Mais au-delà d’avoir réussi à dater de manière très précise l’événement, un autre résultat inattendu a surpris les chercheurs. Les tempêtes solaires intenses et de courte durée ont eu un impact prononcé sur la teneur en carbone des anneaux de croissance des arbres. Les niveaux élevés ont persisté pendant deux à trois ans après l’événement de Miyake. Il se peut « que le flux élevé de 14C dans la troposphère (première couche de l’atmosphère terrestre se situant à une altitude de 8 à 15 km, ndlr) ne se mélange pas aussi rapidement ou uniformément à travers le monde que ce que l’on pensait jusqu’à présent. Cela pourrait retarder et allonger la période pendant laquelle le dioxyde de carbone enrichi en 14C provenant de la troposphère est absorbé dans le cycle du carbone des arbres », explique Irina Panyushkina.

Qui ajoute: « Cette étude apporte de nouvelles informations sur la gamme possible d’énergie solaire qui atteint l’atmosphère terrestre et interagit avec le champ géomagnétique de la Terre. Nous commençons à peine à comprendre que le rayonnement solaire et le flux d’énergie peuvent être jusqu’à 100 fois plus élevés que ce que nous connaissions auparavant, ce qui modifie considérablement notre perception de la vulnérabilité des infrastructures essentielles, telles que les réseaux électriques et les technologies de communication, aux phénomènes solaires extrêmes ».

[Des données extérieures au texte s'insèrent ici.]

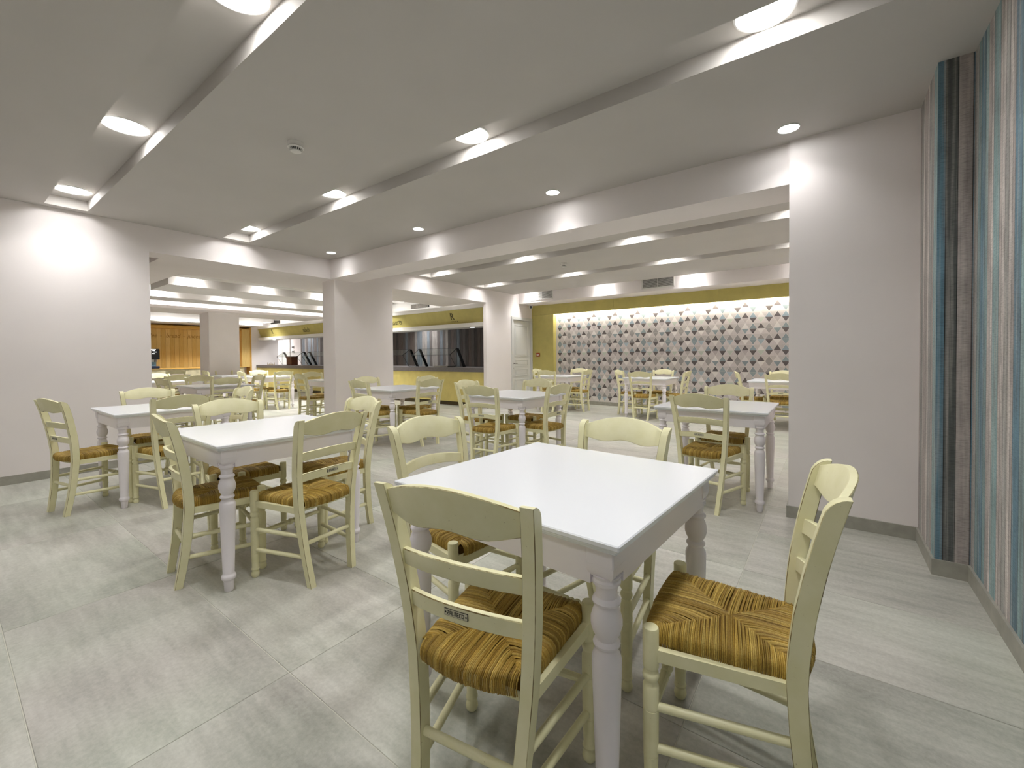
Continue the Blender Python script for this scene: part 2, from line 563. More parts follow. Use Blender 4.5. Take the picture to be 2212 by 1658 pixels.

De nombreuses questions persistent

Les résultats de cette étude nous montrent ainsi, selon la chercheuse, « qu’il existe un immense fossé de détection entre les grandes tempêtes solaires observées grâce aux instruments modernes et les super tempêtes solaires de Miyake identifiées grâce aux isotopes cosmogéniques. » « Pourquoi sommes-nous incapables de détecter des évènements solaires intermédiaires ? Pouvons-nous mesurer l’impact d’autres événements galactiques extraordinaires, tels que les explosions de supernova ou les sursauts de rayons gamma, sur les concentrations de radiocarbone dans les cernes des arbres afin de les enregistrer dans le passé ? », s’interroge Irina Panyushkina. Autant de questions qui restent pour le moment en suspens.